Simeulue, pertama kali saya menginjakkan kaki di pulau ini pada tanggal 16 November 2005. Saya datang untuk memenuhi tugas dinas dari sebuah LSM internasional dari Irlandia, Concern Worldwide, yang memiliki program membangun pulau pasca tragedi gempa-tsunami akhir tahun 2004 dan gempa Nias pada 23 Maret 2005. Saya ingat, pada malam pertama saya ditempatkan di kota utamanya, Sinabang, di sebuah penginapan yang bernama Andini di pulau itu, saya menangis dan bertanya apakah keputusan saya mengambil tawaran bekerja dengan LSM ini adalah keputusan yang tepat? Saya menangis karena ditempatkan di sebuah pulau asing yang tidak pernah saya dengar sebelumnya kecuali dari berita pasca gempa-tsunami di televisi pada saat itu. Saya menangis karena ini adalah pulau yang minim fasilitas yang bahkan kalau mati listrik maka mati juga-lah sinyal pada telepon seluler saya. Apakah saya bisa bertahan di tempat yang jauh berbeda dengan kota Medan dengan semua fasilitasnya dan kehancuran yang masih sangat terasa pada saat itu?

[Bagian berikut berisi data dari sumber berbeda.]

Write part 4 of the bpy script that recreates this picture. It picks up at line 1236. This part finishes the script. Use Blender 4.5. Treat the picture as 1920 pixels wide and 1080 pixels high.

Bahkan masih ada kejutan setelahnya ketika saya diberitahu bahwa air yang saya pakai mandi dan gosok gigi adalah air tadahan hujan yang dapat membuat gigi cepat keropos, dan air hujanlah yang dipakai mayoritas masyarakat di pulau ini sebagai air mandi bahkan pada saat itu untuk minum juga. Lalu, untuk apa saya menggunakan air itu untuk mengosok gigi saya? Saya berencana untuk mencoba bertahan setidaknya sampai bulan ketiga saya berada di sana dan mengundurkan diri setelahnya kalau saya merasa tidak cocok.

Dan itu semua belum seberapa, dengan bertempat di koordinat 5° 55′ 0″ LU, 95° 0′ 29″ BT, pulau Simeulue tepat berdiri di atas salah satu lintasan gempa aktif dunia yang jalurnya terus turun hingga ke pulau Jawa. Saya telah merasakan gempa dengan kekuatan 2 SR hingga 6 SR di sana.

Tapi semua anggapan itu berubah. Saya ternyata dapat bertahan pada bulan setelahnya dan terus setelahnya. Ada sesuatu pada pulau itu yang membuat saya bertahan. Keindahan alamnya, tipe masyarakatnya dengan segala hal di dalam kehidupan mereka, teman-teman, dan kerjaan saya tentunya.

Setiap pagi ketika datang ke kantor yang bertempat di kawasan Kolok, maka saya akan dihadapkan dengan udara pagi yang segar dengan sinar matahari yang terang, kalau cuaca bagus dan tidak hujan tentunya, dan pemandangan ke teluk yang mengagumkan. Dan suara-suara burung dan monyet liar di hutan belakang kantor saya dulu. Sesuatu yang sangat disyukuri.

Mengenai cuaca dan hujan itu sendiri, pulau Simeulue memiliki cuaca yang aneh dan tidak bisa diperkirakan. Ia sebenarnya memiliki curah hujan yang tinggi apalagi bila masuk di musim penghujan, tapi kita juga akan dihadapkan dengan cuaca panas yang ekstrem berdebu karena topografinya yang dekat dengan laut. Ada ungkapan yang mengatakan bahwa jika hujan pada hari Jum’at maka hujan pulalah yang akan kita dapatkan untuk seminggu ke depannya. Dan kadangkala saya berpikir itu benar. Adakalanya saya mendapatkan hujan lokal yang yang hanya berjarak seratus meter dan kering di sisi yang lainnya. Bahkan ada kalanya hujan selebat-lebatnya dengan matahari yang juga bersinar pada saat yang bersamaan.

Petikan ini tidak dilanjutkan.